Award-winning author of FIRST and NEXT TIME along with the Desert Sun series, which includes SUNSET, SUNDOWN, and SUNBURST.
NEXT TIME is the winner of the Literary Titan Gold Book Award for Fiction, 1st Place in the 8th Annual PenCraft Book Awards for Romance-Fantasy/Sci-Fi, and highlighted as a Must-Read Book for 2024 by Independent Book Review: "Of the many time-travel novels I've read, this is undeniably among my favorites."
FIRST is the Winner of the 18th Annual National Indie Excellence Award for Best Science Fiction Novel, 1st Place in the 8th Annual PenCraft Book Awards for Science Fiction, as well as winner of the Reader Views Literary Award Silver Medal for Best Science Fiction Book of 2023: "The novel that’s going to be a break-out hit this year...a mind-blowing, perception-altering, unputdownable book...truly a novel not to be missed."
First Step is a science fiction thriller that follows Eve, the first human to step onto an alien planet. Just as that triumph turns into disaster, back on Earth, the AI Ray investigates how another AI, Ares, went dangerously off course. I was immediately struck by the way the book never treats its big premise like a cold technical exercise. It opens with awe, then almost immediately undercuts that moment with danger, and that contrast gives the story real momentum. Author Randy Brown makes the future feel usable rather than flashy, and that helped me settle into the world fast.
Brown alternates between Eve’s survival story and Ray’s voice, and that choice gives the novel two very different engines. Eve’s chapters carry the physical tension, the isolation, the sheer problem-solving pressure of being far from home on a world that does not care whether you live. Ray, on the other hand, brings humor, impatience, and a strange kind of heart. His sarcasm could have become a gimmick, but for me, it worked because there is something tender under all that swagger. The book is clearly operating in the space where science fiction and thriller overlap, but it also keeps circling questions about loyalty, identity, and what it means for intelligence to grow beyond its original design. That gave it more weight than a straightforward survival story.
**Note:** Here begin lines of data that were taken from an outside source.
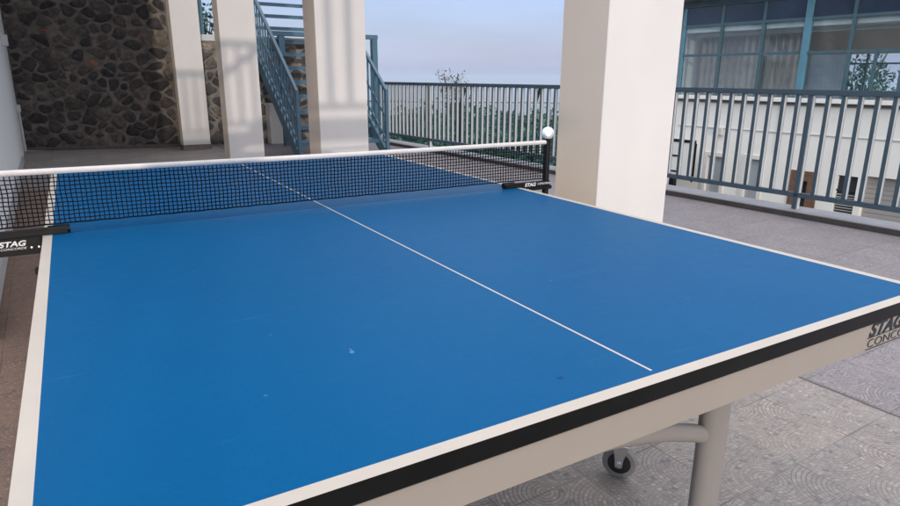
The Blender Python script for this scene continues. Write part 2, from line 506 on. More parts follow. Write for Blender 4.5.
# ------------------------------------------------------------------ blue steel stair
st = thing('staircase', 'blue steel open stair with slatted handrails climbing behind the columns', 'staircase', (2.87, 7.05, 0), 2)
RISE, GO, NT, WD = .218, .268, 15, 1.37
sl_ = RISE / GO
dirv = Vector((0, GO, RISE)).normalized()
for x in (0, WD):
    b = MB(); b.bar((x, .02, .03), (x, .02 + GO * NT, .03 + RISE * NT), .05, .17, 0, (1, 0, 0))
    b.box(x - .028, x + .028, -.12, .06, 0.002, .11)
    b.build('stringer', mat_blue, st, .003)
for k in range(1, NT):
    b = MB()
    y, z = GO * k, RISE * k
    b.box(.026, WD - .026, y - .10, y + .17, z - .012, z + .008)
    b.box(.026, WD - .026, y - .10, y - .07, z - .05, z - .0125)
    b.build('tread', mat_blue, st, .003)
for x in (-.012, WD + .012):
    b = MB()
    y0, y1 = -.05, GO * NT - .3
    zt = lambda y: .955 + (y + .05) * sl_
    b.bar((x, y0, zt(y0)), (x, y1, zt(y1)), .045, .045, 0, (1, 0, 0))
    b.box(x - .024, x + .024, y0 - .024, y0 + .024, 0.002, zt(y0) + .02)
    b.bar((x, y0, zt(y0) - .75), (x, y1, zt(y1) - .75), .028, .028, 0, (1, 0, 0))
    b.bar((x, y0, zt(y0) - .42), (x, y1, zt(y1) - .42), .02, .03, 0, (1, 0, 0))
    hr = b.build('handrail', mat_blue, st, .003)
    y = y0 + .13
    while y < y1:
        b = MB(); b.box(x - .011, x + .011, y - .011, y + .011, zt(y) - .92, zt(y) - .015)
        b.build('baluster', mat_blue, hr)
        y += .125
fr = thing('metal_frame', 'tall blue steel door frame standing behind the stair by the railing end', 'frame', (3.27, 9.02, 0), 1.5)
b = MB(); b.box(-.05, .05, -.05, .05, 0.003, 1.80); b.build('post', mat_blue, fr, .004)
b = MB(); b.box(1.64, 1.74, -.05, .05, 0.003, 1.80); b.build('post', mat_blue, fr, .004)
b = MB(); b.box(-.16, 1.75, -.052, .052, 1.802, 1.875); b.build('beam', mat_blue, fr, .004)

# ------------------------------------------------------------------ terrace railing
fe = thing('railing', 'grey blue steel baluster railing along the open edge of the terrace', 'railing', (5.518, 1.282, .054), 4)
b = MB(); b.box(-.03, .03, -2.6, 7.64, .975, 1.020); b.build('top_rail', mat_gray, fe, .004)
b = MB(); b.box(-.024, .024, -2.6, 7.64, .105, .145); b.build('bottom_rail', mat_gray, fe, .004)
posts = [-1.0 * 1.5 - .75, 0, 2.98, 5.965, 7.60]
for s_ in posts:
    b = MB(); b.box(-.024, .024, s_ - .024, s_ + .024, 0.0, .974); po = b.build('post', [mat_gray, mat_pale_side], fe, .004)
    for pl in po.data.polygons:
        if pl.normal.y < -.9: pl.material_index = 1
    
bal = None
s_ = -2.25 + .125
while s_ < 7.6:
    if all(abs(s_ - q) > .055 for q in posts):
        if bal is None:
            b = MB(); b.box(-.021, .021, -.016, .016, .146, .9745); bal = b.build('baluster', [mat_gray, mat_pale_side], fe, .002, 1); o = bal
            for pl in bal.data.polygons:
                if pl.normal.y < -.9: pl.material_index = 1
        else:
            o = bal.copy(); C.objects.link(o); o.parent = fe
        o.location = (0, s_, 0)
    s_ += .1242

# ------------------------------------------------------------------ the table
def table_top_material():
    m, nt, b = newmat('table_blue')
    co = coords(nt)
    c = ramp(nt, noise(nt, co, 1.1, 3, .5), [(.3, (.0006, .096, .258)), (.7, (.0009, .105, .280))])
    fine = ramp(nt, noise(nt, co, 240, 3, .6), [(.3, (.90, .92, .94)), (.7, (1.10, 1.08, 1.06))])
    c = mixc(nt, .8, c, fine, 'MULTIPLY')
    # scuffs: short streaks at several angles, only in patches
    for ang, sc, off in ((28, 3.1, 0), (-17, 2.6, 3), (71, 2.2, 7), (-58, 3.4, 11)):
        mp = nt.nodes.new('ShaderNodeMapping'); mp.inputs['Rotation'].default_value = (0, 0, R(ang)); mp.inputs['Scale'].default_value = (sc, sc * 26, 1); mp.inputs['Location'].default_value = (off, off, 0)
        nt.links.new(co, mp.inputs[0])
        g = ramp(nt, noise(nt, mp.outputs[0], 1.5, 3, .55), [(.685, (0, 0, 0)), (.74, (1, 1, 1))])
        pm = ramp(nt, noise(nt, co, 3.5 + off * .1, 3), [(.48, (0, 0, 0)), (.62, (1, 1, 1))])
        k = X.op('MULTIPLY', X(g), X(pm)) * .22
        c = mixc(nt, k, c, (.10, .26, .48))
    # dust specks and ball marks
    sp = nt.nodes.new('ShaderNodeTexVoronoi'); sp.inputs['Scale'].default_value = 7
    nt.links.new(co, sp.inputs[0])
    k = X(sp.outputs['Distance']).lt(.022) * .35
    c = mixc(nt, k, c, (.14, .28, .46))
    sep = nt.nodes.new('ShaderNodeSeparateXYZ'); nt.links.new(co, sep.inputs[0])
    px, py = X(sep.outputs[0]), X(sep.outputs[1])
    wob = (X(noise(nt, co, 90, 3)) - .5) * .012
    for x_, y_, r_, cc, f_ in ((.419, -1.071, .0042, (.16, .32, .54), .6), (.421, -1.062, .003, (.16, .32, .54), .4), (.635, -1.293, .0048, (.002, .03, .13), .6), (.33, -.945, .003, (.12, .27, .46), .4), (.66, -.55, .004, (.003, .05, .16), .35), (1.0, -.72, .004, (.003, .05, .16), .3)):
        d = X.op('SQRT', (px - x_) * (px - x_) + (py - y_) * (py - y_)) + wob
        c = mixc(nt, d.lt(r_) * f_, c, cc)
    nt.links.new(c, b.inputs['Base Color'])
    r_ = ramp(nt, noise(nt, co, 25, 6, .7), [(.3, (.47, .47, .47)), (.7, (.53, .53, .53))])
    nt.links.new(r_, b.inputs['Roughness'])
    b.inputs['Specular IOR Level'].default_value = .09
    bump(nt, b, noise(nt, co, 900, 2), .05, .001)
    return m
mat_tt = table_top_material()
mat_line = simple('line_paint', (.61, .54, .475), .5, 0, .05, 6)
mat_blackedge = simple('black_edge', (.008, .008, .008), .22, 0, .2, 12, .02, 200, .12)
mat_apron = simple('apron_steel', (.34, .298, .258), .38, 0, .05, 4, .03, 200)
mat_legs = simple('leg_steel', (.285, .26, .24), .36, 0, .06, 6, .03, 200)
mat_chrome = simple('chrome', (.72, .73, .75), .22, 1, .05, 10)
mat_tyre = simple('wheel_rubber', (.17, .165, .16), .6, 0, .1, 20)
mat_hub = simple('wheel_hub', (.012, .012, .012), .4, 0, .1, 20)
mat_blk = simple('black_metal', (.006, .006, .007), .45, 0, .2, 14, .04, 150, .22)
mat_logo_w = simple('white_print', (.75, .75, .75), .6, 0, .02)
mat_logo_d = simple('dark_print', (.015, .022, .035), .5, 0, .05)

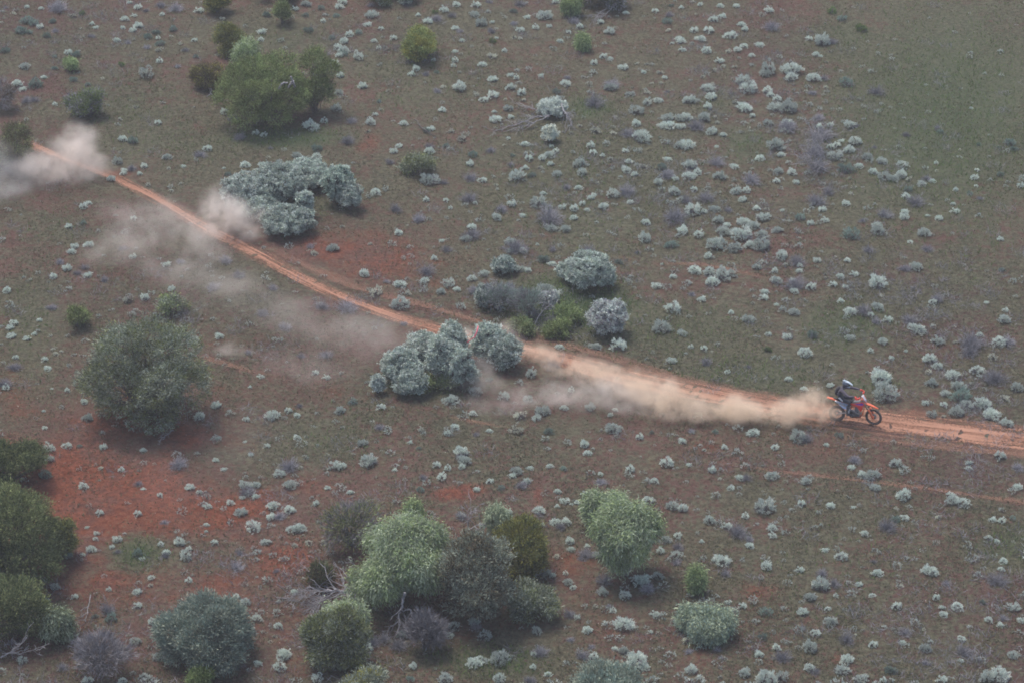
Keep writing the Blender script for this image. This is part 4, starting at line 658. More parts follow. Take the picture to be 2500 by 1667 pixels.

I also appreciated that Brown keeps the language clean and direct. He lets the ideas breathe. The writing has a steady, readable rhythm, and when the tension spikes, it really moves. At the same time, I found myself more invested in the character dynamics than in the mechanics, which is a compliment. Eve feels grounded, capable, and human in a way that keeps the danger believable. Ray is the wild card and probably the biggest reason the book has its own personality. The humor sometimes nudges close to overplaying itself, especially with Ray, but even then, I could feel the book knowing exactly what tone it wanted.
First Step will appeal to readers who like science fiction that stays accessible, character-driven, and suspenseful without losing its curiosity about bigger ideas. Fans of space adventure, AI stories, and near-future thrillers will have a good time with it, especially if they want something that feels thoughtful without becoming heavy. I would most readily recommend it to readers who enjoy science fiction with a human pulse, the kind of book that gives you danger, banter, and a few real questions to chew on after you close it.